[Scene modeling code data]

* Begin *

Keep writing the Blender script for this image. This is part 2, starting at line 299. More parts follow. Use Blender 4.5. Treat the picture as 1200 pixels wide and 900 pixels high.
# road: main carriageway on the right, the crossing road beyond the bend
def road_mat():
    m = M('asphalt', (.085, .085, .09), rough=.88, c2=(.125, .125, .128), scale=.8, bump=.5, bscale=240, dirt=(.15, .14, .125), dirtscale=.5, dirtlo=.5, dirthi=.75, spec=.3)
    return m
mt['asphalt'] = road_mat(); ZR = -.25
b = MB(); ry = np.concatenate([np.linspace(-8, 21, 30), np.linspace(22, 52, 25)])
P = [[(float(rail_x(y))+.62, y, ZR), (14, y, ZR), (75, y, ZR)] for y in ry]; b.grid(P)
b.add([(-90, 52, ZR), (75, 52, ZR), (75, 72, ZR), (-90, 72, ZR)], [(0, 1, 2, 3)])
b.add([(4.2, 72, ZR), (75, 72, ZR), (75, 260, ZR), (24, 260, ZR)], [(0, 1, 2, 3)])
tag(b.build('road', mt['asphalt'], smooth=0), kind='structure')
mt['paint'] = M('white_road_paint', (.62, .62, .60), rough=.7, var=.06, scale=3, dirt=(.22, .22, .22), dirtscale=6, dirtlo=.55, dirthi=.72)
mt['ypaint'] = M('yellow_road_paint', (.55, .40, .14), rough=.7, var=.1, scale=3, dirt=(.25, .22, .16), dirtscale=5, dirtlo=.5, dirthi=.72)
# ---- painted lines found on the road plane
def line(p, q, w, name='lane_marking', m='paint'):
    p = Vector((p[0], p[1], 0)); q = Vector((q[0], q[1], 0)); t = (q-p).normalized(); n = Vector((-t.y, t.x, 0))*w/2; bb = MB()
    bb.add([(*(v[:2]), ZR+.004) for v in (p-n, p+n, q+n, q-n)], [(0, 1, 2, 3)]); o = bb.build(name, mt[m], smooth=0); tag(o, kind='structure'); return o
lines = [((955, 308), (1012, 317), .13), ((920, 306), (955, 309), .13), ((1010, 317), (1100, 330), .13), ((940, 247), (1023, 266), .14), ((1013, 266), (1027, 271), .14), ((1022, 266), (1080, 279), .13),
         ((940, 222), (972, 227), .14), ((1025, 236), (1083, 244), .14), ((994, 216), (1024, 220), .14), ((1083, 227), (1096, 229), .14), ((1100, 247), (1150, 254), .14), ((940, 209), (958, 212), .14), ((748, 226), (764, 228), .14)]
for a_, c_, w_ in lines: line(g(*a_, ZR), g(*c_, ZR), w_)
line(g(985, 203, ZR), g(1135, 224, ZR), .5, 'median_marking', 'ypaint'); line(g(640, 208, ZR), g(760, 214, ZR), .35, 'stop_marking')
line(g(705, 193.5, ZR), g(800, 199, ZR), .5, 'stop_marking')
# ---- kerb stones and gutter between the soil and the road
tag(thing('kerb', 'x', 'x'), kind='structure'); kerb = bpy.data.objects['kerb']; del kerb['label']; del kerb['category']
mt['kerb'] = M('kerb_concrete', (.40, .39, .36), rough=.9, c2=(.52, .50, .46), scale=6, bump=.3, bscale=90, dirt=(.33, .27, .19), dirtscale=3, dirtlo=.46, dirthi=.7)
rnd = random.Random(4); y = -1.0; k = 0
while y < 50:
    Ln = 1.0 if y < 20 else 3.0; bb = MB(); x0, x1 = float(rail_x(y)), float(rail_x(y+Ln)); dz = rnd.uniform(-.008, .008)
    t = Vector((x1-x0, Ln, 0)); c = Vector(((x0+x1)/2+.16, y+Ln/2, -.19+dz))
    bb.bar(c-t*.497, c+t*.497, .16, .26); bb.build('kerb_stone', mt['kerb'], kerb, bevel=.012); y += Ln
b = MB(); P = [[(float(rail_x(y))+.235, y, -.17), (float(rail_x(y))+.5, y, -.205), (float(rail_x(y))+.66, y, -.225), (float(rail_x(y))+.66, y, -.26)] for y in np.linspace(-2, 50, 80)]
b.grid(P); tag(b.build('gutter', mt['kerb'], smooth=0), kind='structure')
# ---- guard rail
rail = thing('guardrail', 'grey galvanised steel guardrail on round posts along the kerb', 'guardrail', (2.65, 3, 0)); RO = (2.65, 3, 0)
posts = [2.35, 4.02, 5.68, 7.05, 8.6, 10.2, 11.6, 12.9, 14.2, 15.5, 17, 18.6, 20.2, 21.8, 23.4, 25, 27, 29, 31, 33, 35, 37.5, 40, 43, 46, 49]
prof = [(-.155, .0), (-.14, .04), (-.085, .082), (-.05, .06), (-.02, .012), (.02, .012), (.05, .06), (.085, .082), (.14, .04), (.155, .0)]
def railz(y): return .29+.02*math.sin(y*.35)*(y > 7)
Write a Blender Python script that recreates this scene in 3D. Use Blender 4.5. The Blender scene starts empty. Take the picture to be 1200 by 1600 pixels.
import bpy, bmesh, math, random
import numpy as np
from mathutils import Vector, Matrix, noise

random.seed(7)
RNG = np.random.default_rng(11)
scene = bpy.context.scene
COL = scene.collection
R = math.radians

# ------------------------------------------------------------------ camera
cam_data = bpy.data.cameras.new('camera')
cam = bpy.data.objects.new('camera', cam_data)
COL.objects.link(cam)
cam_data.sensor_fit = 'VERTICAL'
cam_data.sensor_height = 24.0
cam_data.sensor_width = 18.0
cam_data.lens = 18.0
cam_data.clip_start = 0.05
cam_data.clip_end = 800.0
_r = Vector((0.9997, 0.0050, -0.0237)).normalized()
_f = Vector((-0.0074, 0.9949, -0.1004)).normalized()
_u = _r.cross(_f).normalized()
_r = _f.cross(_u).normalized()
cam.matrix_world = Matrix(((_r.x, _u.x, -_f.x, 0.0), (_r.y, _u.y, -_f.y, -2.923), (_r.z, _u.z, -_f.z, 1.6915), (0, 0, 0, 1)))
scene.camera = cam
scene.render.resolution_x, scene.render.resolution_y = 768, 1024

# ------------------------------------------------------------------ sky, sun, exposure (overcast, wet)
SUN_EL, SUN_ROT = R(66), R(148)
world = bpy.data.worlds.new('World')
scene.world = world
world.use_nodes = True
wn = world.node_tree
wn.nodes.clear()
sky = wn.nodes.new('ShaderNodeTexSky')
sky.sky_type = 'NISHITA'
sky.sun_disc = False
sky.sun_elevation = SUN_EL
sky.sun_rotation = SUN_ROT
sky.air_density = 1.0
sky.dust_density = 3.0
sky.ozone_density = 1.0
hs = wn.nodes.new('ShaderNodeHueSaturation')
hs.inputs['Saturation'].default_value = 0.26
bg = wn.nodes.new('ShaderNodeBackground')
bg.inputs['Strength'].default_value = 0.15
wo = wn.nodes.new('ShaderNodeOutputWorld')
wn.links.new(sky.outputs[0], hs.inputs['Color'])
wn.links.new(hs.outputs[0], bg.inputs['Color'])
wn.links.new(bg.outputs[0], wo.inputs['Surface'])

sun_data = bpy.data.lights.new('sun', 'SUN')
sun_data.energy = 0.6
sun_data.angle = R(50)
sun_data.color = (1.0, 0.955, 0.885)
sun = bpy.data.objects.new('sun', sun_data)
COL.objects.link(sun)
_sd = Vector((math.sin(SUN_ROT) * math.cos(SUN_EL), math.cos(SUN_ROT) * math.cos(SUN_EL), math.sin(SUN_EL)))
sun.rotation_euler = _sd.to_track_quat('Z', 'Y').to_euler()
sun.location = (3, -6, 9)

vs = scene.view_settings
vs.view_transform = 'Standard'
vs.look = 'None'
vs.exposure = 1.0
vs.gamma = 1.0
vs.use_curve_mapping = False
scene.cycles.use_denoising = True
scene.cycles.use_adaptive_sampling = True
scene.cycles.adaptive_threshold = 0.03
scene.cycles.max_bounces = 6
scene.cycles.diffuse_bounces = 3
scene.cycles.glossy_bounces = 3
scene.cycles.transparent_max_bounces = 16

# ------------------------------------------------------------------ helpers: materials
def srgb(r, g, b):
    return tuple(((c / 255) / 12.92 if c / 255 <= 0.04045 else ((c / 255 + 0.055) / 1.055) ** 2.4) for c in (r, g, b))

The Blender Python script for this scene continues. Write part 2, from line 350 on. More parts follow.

* End *

EXERCISE REQUIREMENTS: Beginning with the line that contains "Write a Blender" and ending with the line that contains "scene.render.resolution_x, scene.render.resolution_y = 768, 1024", repeat exactly those lines and no others.

RESPONSE TO THE EXERCISE:
Write a Blender Python script that recreates this scene in 3D. Use Blender 4.5. The Blender scene starts empty. Take the picture to be 1200 by 1600 pixels.
import bpy, bmesh, math, random
import numpy as np
from mathutils import Vector, Matrix, noise

random.seed(7)
RNG = np.random.default_rng(11)
scene = bpy.context.scene
COL = scene.collection
R = math.radians

# ------------------------------------------------------------------ camera
cam_data = bpy.data.cameras.new('camera')
cam = bpy.data.objects.new('camera', cam_data)
COL.objects.link(cam)
cam_data.sensor_fit = 'VERTICAL'
cam_data.sensor_height = 24.0
cam_data.sensor_width = 18.0
cam_data.lens = 18.0
cam_data.clip_start = 0.05
cam_data.clip_end = 800.0
_r = Vector((0.9997, 0.0050, -0.0237)).normalized()
_f = Vector((-0.0074, 0.9949, -0.1004)).normalized()
_u = _r.cross(_f).normalized()
_r = _f.cross(_u).normalized()
cam.matrix_world = Matrix(((_r.x, _u.x, -_f.x, 0.0), (_r.y, _u.y, -_f.y, -2.923), (_r.z, _u.z, -_f.z, 1.6915), (0, 0, 0, 1)))
scene.camera = cam
scene.render.resolution_x, scene.render.resolution_y = 768, 1024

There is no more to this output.